Dussent-ils en souffrir, eux qui ne doutent jamais de leur compétence intellectuelle, les lecteurs mécaniques nuisent avant tout à l’écrivain, qu’ils invitent avec une trop grande facilité au Palais des Platitudes. Parce que la lecture est bien un art, et pas une vertu.
Les écrits de London et Wharton, quasi contemporains, sont d’autant plus intéressants qu’ils se complètent et se répondent.
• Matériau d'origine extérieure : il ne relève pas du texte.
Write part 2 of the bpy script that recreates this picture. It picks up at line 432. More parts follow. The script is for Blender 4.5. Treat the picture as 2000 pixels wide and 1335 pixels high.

Le texte de l’Italien Edmondo de Amicis, « La Tentation de la bicyclette », s’il exploite une veine plus humoristique que les deux autres, n’est pas aussi éloigné de la littérature qu’il le laisse présager. Chronique d’un vieil homme au physique ingrat qui refuse de céder à la tentation de cette nouveauté adoptée par tous, ce récit prend des allures de combat épuisant du piéton face à toutes les sollicitations, prières, menaces, les quolibets et les injonctions dont il fait l’objet.
Nez en vent, Edmondo de Amicis entraîne le lecteur sur les voies de la littérature et de l’écriture. A l’image de cette « petite collection » qui, forte d’ouvrages oubliés ou méconnus mais « dignes de vivre ou de revivre », ouvre la porte étroite de belles et durables découvertes.

Olivier Quelier.

Jack London, Quiconque nourrit un homme est son maître ; Edith Wharton, Le Vice de la lecture ; Edmondo de Amicis, La Tentation de la bicyclette, éditions du Sonneur, La petite collection. Chaque volume : environ 40p. , 5€.